Pas d’augmentation d’impôts, promet François Bayrou. Mais un gel du barème fiscal qui revient, dans les faits, à faire payer davantage les Français. Derrière les effets d’annonce, le projet budgétaire 2026 s’appuie sur une hausse implicite de l’imposition, touchant de plein fouet les classes moyennes et les ménages modestes.
Lors de sa conférence de presse du mardi 15 juillet, François Bayrou a présenté son plan de redressement budgétaire, censé permettre à la France de réaliser plus de 43 milliards d’euros d’économies en 2026. Parmi les leviers évoqués, le gel du barème de l’impôt sur le revenu. Une mesure technique, mais aux conséquences immédiates : les tranches d’imposition resteront inchangées l’an prochain, malgré l’inflation et la revalorisation des salaires.
Ce blocage signifie qu’un salarié légèrement augmenté verra son impôt grimper, non pas parce qu’il a changé de tranche, mais parce que ses revenus bruts ont dépassé le seuil initial. En clair : l’impôt augmente… sans que le taux lui-même ne change. Une forme de hausse déguisée, redoutée par les économistes et critiquée par une partie de l’opinion.
Des hausses d’impôts discrètes mais massives
L’exemple est parlant : un salarié célibataire gagnant 2 000 euros par mois, revalorisé de 2 % en janvier, verra son impôt annuel passer de 725 à 794 euros, soit 69 euros de plus, selon L’Internaute. Cela peut sembler modeste, mais sur l’ensemble des contribuables concernés, les gains pour l’État se chiffrent en milliards d’euros.
Et certains foyers jusqu’ici non imposables vont passer de l’autre côté de la ligne. Ainsi, un salarié payé 1 540 euros en 2024 ne devait rien au fisc. Mais si son salaire est passé à 1 570 euros en 2025, il devra payer 32 euros d’impôt en 2026. Pour beaucoup de ménages modestes, chaque euro compte, et cette bascule vers l’imposition, même symbolique, marque une rupture.
Une stratégie budgétaire sous tension sociale
Face aux critiques, le Premier ministre assume pleinement la logique de l’effort partagé. Il parle d’« année blanche », une pause dans la revalorisation automatique du barème, au nom de la solidarité nationale. « Tout le monde devra participer à l’effort face à l’ampleur de l’enjeu », a-t-il déclaré, tout en martelant qu’aucune hausse des impôts en tant que telle n’était prévue.
Mais pour les économistes, le gel du barème revient à augmenter les impôts de manière indirecte. Il s’agit d’une mesure silencieuse, peu visible politiquement, mais efficace sur le plan comptable. Une manière de renflouer les caisses de l’État sans faire voter de hausse de taux, donc sans soulever immédiatement un tollé parlementaire.

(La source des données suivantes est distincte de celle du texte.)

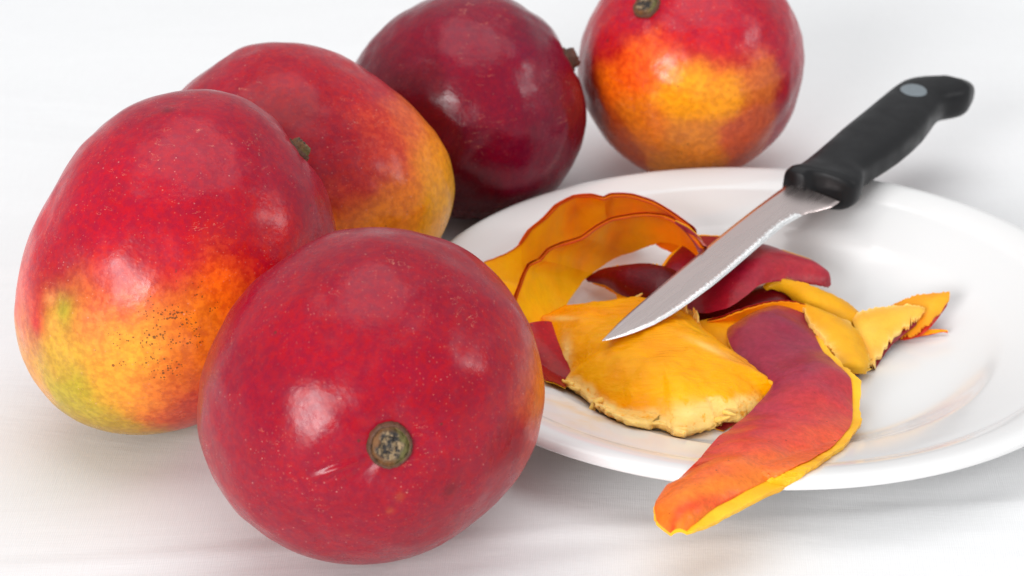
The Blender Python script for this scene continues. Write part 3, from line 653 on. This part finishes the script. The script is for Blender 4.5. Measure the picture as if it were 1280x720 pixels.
# ------------------------------------------------------------------ knife
def knife():
    tip = at(753, 426, .0268); far = at(1168, 118, .0352)
    ax = far-tip; ax /= np.linalg.norm(ax)
    hz = np.cross(ax, [0, 0, 1]); hz /= np.linalg.norm(hz)             # towards the cutting edge
    tl = math.radians(6); wv = hz*math.cos(tl)+np.cross(hz, ax)*0; up = np.cross(hz, ax); up = up if up[2] > 0 else -up
    wv = hz*math.cos(tl)-up*math.sin(tl); nn = np.cross(ax, wv); nn = nn if nn[2] > 0 else -nn; nn /= np.linalg.norm(nn)
    def loc(px, py):
        d = ray(px, py); k = np.dot(tip-CAM, nn)/np.dot(d, nn); P = CAM+d*k-tip; return np.dot(P, ax), np.dot(P, wv)
    def W(s, t, h): return tip+ax*s+wv*t+nn*h
    T = thing('knife', 'serrated steel knife with black handle lying across the plate rim, tip on the pulp', 'knife', tuple(tip))
    spine = [loc(*p) for p in [(753,425.5),(759,419.5),(772,406.5),(790,390),(815,368.5),(840,347),(865,326),(890,305),(915,284.5),(940,265),(962,248.5),(979,236),(1000,220)]]
    edge = [loc(*p) for p in [(753,426.5),(765,424),(780,420),(795,415),(818,405.5),(840,393),(865,376),(890,357.5),(915,337),(940,315.5),(960,298.5),(980,282),(1007,267),(1020,264.5),(1040,259),(1058,246)]]
    smax = loc(1008, 237)[0]
    def itp(L, s):
        L = sorted(L)
        for (a, x), (b, y) in zip(L, L[1:]):
            if a <= s <= b: return x+(y-x)*(s-a)/(b-a)
        return L[-1][1] if s > L[-1][0] else L[0][1]
    n = 260; m = 12; vv = []; uv = []
    seS = loc(1003, 270)[0]
    prof = lambda f: (.00062*(1-f)**.55+.00008)         # half thickness, spine to edge
    S_ = [smax*((i/n)**1.15) for i in range(n+1)]
    for sgn in (1, -1):
        for s in S_:
            a, b = itp(spine, s), itp(edge, s)
            for j in range(m+1):
                f = j/m; f2 = min(f/.95, 1.)
                t = a+(b-a)*f; h = prof(f)*sgn*min(1, .25+s/.02)
                vv.append(W(s, t, h)); uv.append((s, t))
    Wd = m+1; off = (n+1)*Wd; ff = []
    for i in range(n):
        for j in range(m):
            a = i*Wd+j; ff.append((a, a+Wd, a+Wd+1, a+1)); ff.append((a+off, a+1+off, a+Wd+1+off, a+Wd+off))
        for j in (0, m):
            a = i*Wd+j; ff.append((a, a+Wd, a+Wd+off, a+off))
    for j in range(m): ff.append((j, j+1, j+1+off, j+off))
    o = mesh_obj('blade', vv, ff, steel('brushed_steel', .27, (.78, .67, .645)), T)
    ul = o.data.uv_layers.new(name='UVMap')
    for l in o.data.loops: ul.data[l.index].uv = uv[l.vertex_index]
    recalc(o)
    # serration: a hollow ground band of fine teeth along the edge
    vv = []; uv = []; ns = 900; s0, s1 = loc(756, 425)[0], seS
    mm = 6; rnd = random.Random(3); 
    for i in range(ns+1):
        s = s0+(s1-s0)*i/ns; a, b = itp(spine, s), itp(edge, s); wdt = (.0019+.0012*(s/seS))*min(1, .25+s/.018)
        wdt = min(wdt, (b-a)*.6)
        ph = s/.00085; tooth = abs(math.sin(ph*math.pi)); big = .5+.5*noise.noise(Vector((ph*.9, 0, 0)))+.35*math.sin(s/.0058*2*math.pi)
        inn = wdt*(.78+.42*noise.noise(Vector((ph*.9, 3, 0)))+.25*noise.noise(Vector((ph*2.3, 7, 0)))+.25*tooth)
        for j in range(mm+1):
            f = j/mm; t = b-inn*(1-f)+(.00028*tooth if j == mm else 0)
            fl = 1-(b-t)/max(b-a, 1e-5); h0 = prof(min(max(fl, 0), 1))*min(1, .25+s/.02)
            h = h0+.00004+.00013*math.sin(f*math.pi)*(.3+.7*tooth)
            if j == 0: h = h0-.00003
            vv.append(W(s, t, h)); uv.append((s, t))
    for i in range(ns+1):   # closed below
        s = s0+(s1-s0)*i/ns; b = itp(edge, s)
        vv.append(W(s, b-.0004, -.0001)); uv.append((s, b))
    Wd = mm+1; o0 = (ns+1)*Wd; ff = [(i*Wd+j, (i+1)*Wd+j, (i+1)*Wd+j+1, i*Wd+j+1) for i in range(ns) for j in range(mm)]
    ff += [(i*Wd+mm, (i+1)*Wd+mm, o0+i+1, o0+i) for i in range(ns)]
    o = mesh_obj('serrated_edge', vv, ff, steel('ground_steel_edge', .25, (.98, .98, .98)), T, smooth=False)
    ul = o.data.uv_layers.new(name='UVMap')
    for l in o.data.loops: ul.data[l.index].uv = uv[l.vertex_index]
    # handle: sections across the axis, their width solved so that they fill the outline
    outl = [(977,236),(977,222),(981,213),(1000,205),(1020,191),(1045,169.5),(1065,152),(1085,136),(1105,119.5),(1122,105.5),(1135,97),(1150,93),(1168,95),(1185,98.5),(1200,103),(1209,110),(1213.5,120),(1213,130),(1208,140),(1200,147),(1190,150.5),(1180,151.5),(1170,153.5),(1162,160),(1155,170),(1145,183),(1132,196),(1115,210),(1098,221.5),(1085,229.5),(1074,237),(1067,243),(1067,252),(1061,261),(1052,266),(1043,265),(1039,259)]
    p0 = proj(tip); e = proj(tip+ax*.25)-p0; e /= np.linalg.norm(e); pe = np.array([-e[1], e[0]])
    OL = [((np.array(p)-p0) @ e, (np.array(p)-p0) @ pe) for p in outl]
    def qr(u):
        h = []
        for (a, x), (b, y) in zip(OL, OL[1:]+OL[:1]):
            if (a-u)*(b-u) <= 0 and abs(a-b) > 1e-9: h.append(x+(y-x)*(u-a)/(b-a))
        return (min(h), max(h)) if len(h) > 1 else None
    umin, umax = min(a for a, _ in OL), max(a for a, _ in OL)
    sec = 44
    def sect(s, c, wd, th, ex):
        out = []
        for k in range(sec):
            a = 2*math.pi*k/sec; ca, sa = math.cos(a), math.sin(a)
            x = abs(ca)**ex*(1 if ca > 0 else -1); y = abs(sa)**ex*(1 if sa > 0 else -1)
            out.append(W(s, c+x*wd, y*th))
        return out
    # axial position of the front face and the butt
    sA = 0
    for i in range(400):
        s = i*.001
        if (proj(W(s, .002, 0))-p0) @ e > umin+24: sA = s; break
    sB = .30
    for i in range(400):
        s = i*.001
        if (proj(W(s, 0, 0))-p0) @ e > umax-3: sB = s; break
    st = []
    NS = 90
    for i in range(NS+1):
        f = i/NS; s = sA+(sB-sA)*f
        th = .0082
        if f < .10: th = .0086-.0012*sm(.05, .10, f)
        th = .0074+.0012*(1-sm(.03, .12, f))+.0008*sm(.2, .6, f)
        if f < .012: th *= .88+.12*f/.012
        ex = .62+.1*f; th0 = th
        c, wd = 0.005, .011
        u = min(max((proj(W(s, c, 0))-p0) @ e, umin+26), umax-1.5)
        R = qr(u)
        for it in range(30):
            pts = sect(s, c, wd, th, ex); qq = [(proj(x)-p0) @ pe for x in pts]; a, b = min(qq), max(qq)
            k = 2.35
            if a is not None:
                dw = ((R[1]-R[0])-(b-a))/2; dc = ((R[1]+R[0])-(a+b))/2
                wd = max(.0012, wd+dw/3240/.72*.7); c += dc/3240/.72*.7
            if f > .6: th = min(th0, max(.002, wd*.95))
            u = min(max((proj(W(s, c, 0))-p0) @ e, umin+20), umax-1.0); R = qr(u)
        st.append((s, c, wd, th, ex))
    # smooth the solved values a little
    A_ = np.array(st)
    while A_[-1, 2] < .0055: A_ = A_[:-1]
    NS = len(A_)-1; sB = A_[-1, 0]
    B_ = A_.copy()
    for _ in range(2):
        B_[1:-1, 1:3] = .25*B_[:-2, 1:3]+.5*B_[1:-1, 1:3]+.25*B_[2:, 1:3]
    vv = []
    for r in B_: vv += sect(*r)
    ff = [(i*sec+k, i*sec+(k+1) % sec, (i+1)*sec+(k+1) % sec, (i+1)*sec+k) for i in range(NS) for k in range(sec)]
    # rounded caps
    for (r, sg) in ((B_[0], -1), (B_[-1], 1)):
        prev = 0 if sg < 0 else NS*sec; ds = .0010 if sg < 0 else .0042
        for kk in range(1, 4):
            q = kk/3; b0 = len(vv); sc = math.sqrt(max(0.0001, 1-(q*.97)**2)) if sg > 0 else 1-.10*q
            vv += sect(r[0]+sg*ds*q, r[1], r[2]*sc, r[3]*sc, r[4])
            ff += [(prev+k, prev+(k+1) % sec, b0+(k+1) % sec, b0+k) for k in range(sec)]; prev = b0
        ff.append(tuple(range(prev, prev+sec)))
    o = mesh_obj('handle', vv, ff, plastic(), T); recalc(o)
    print('knife solved', sA, sB, B_[::15].round(4).tolist())
    # inset grey disc near the butt
    best = None
    for i in range(400):
        for j in range(-20, 21):
            s = sA+(sB-sA)*i/400; r = [np.interp(s, B_[:, 0], B_[:, k]) for k in range(1, 4)]
            P = W(s, r[0]+j*.0005, r[2]+.0003); dd = np.linalg.norm(proj(P)-np.array([1142, 112]))
            if best is None or dd < best[0]: best = (dd, s, r[0]+j*.0005, r)
    _, s, t, r = best; R = .0056; ring = []; m = 40
    def topz(ss, tt):
        q = [np.interp(ss, B_[:, 0], B_[:, k]) for k in range(1, 5)]
        x = min(.999, abs(tt-q[0])/q[1]); 
        return q[2]*max(0, (1-x**(2/q[3])))**(q[3]/2)
    vv = []; ff = []
    rr_ = [(1.0, -.0012), (1.0, .00022), (.93, .00034), (.6, .0003), (.3, .0003), (0.001, .0003)]
    for (q, h) in rr_:
        for k in range(m):
            a = 2*math.pi*k/m; ss, tt = s+R*q*math.cos(a), t+R*q*math.sin(a)
            vv.append(W(ss, tt, topz(ss, tt)+h))
    ff = [(j*m+k, j*m+(k+1) % m, (j+1)*m+(k+1) % m, (j+1)*m+k) for j in range(len(rr_)-1) for k in range(m)]
    o = mesh_obj('disc', vv, ff, plain('grey_disc', (.17, .20, .22), .35), T); recalc(o); o['label'] = 'round grey disc let into the black handle'
knife()
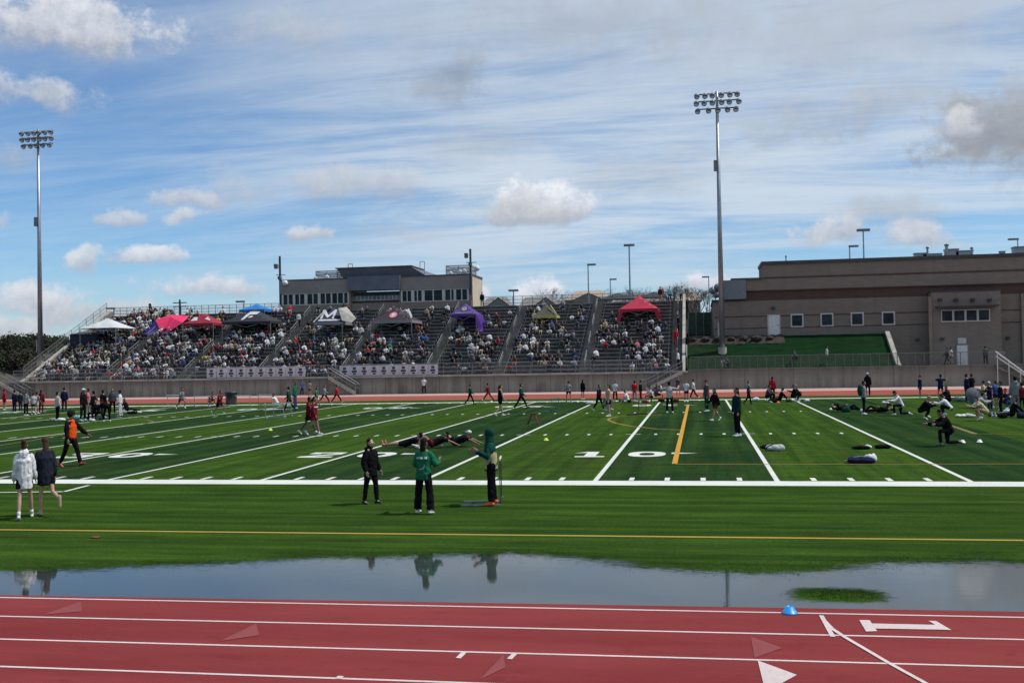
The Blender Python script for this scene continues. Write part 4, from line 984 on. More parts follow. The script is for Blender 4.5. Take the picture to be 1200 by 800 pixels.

Les hauts revenus également visés
En parallèle de ce gel, François Bayrou a également annoncé une « contribution de solidarité » ciblant les plus hauts revenus, ainsi qu’une offensive contre les « niches fiscales inefficaces ». L’optimisation des patrimoines dits « non productifs » — autrement dit les placements qui ne participent pas à l’économie réelle — sera également dans le viseur.
Cette partie du plan vise à rendre le dispositif plus équitable, en équilibrant la hausse d’impôt implicite pour les classes moyennes par une participation accrue des contribuables les plus fortunés. Mais les modalités concrètes de cette contribution restent floues, et feront sans doute l’objet de débats houleux à l’Assemblée à l’automne, lors du vote du budget.
Un objectif ambitieux : stabiliser les dépenses en 2026
L’objectif du gouvernement est clair : ne pas augmenter les dépenses publiques par rapport à 2025, afin d’inverser la spirale de l’endettement. La dette française dépasse désormais 3 300 milliards d’euros, soit 5,8 % du PIB en 2024, un niveau jugé « intenable » par Bercy.
François Bayrou entend maintenir les engagements européens et rétablir la crédibilité budgétaire de la France sur les marchés internationaux. Mais ce redressement repose sur des mesures d’austérité douce, peu spectaculaires mais potentiellement douloureuses, notamment pour les ménages situés juste au-dessus du seuil de pauvreté ou dans les premières tranches d’imposition.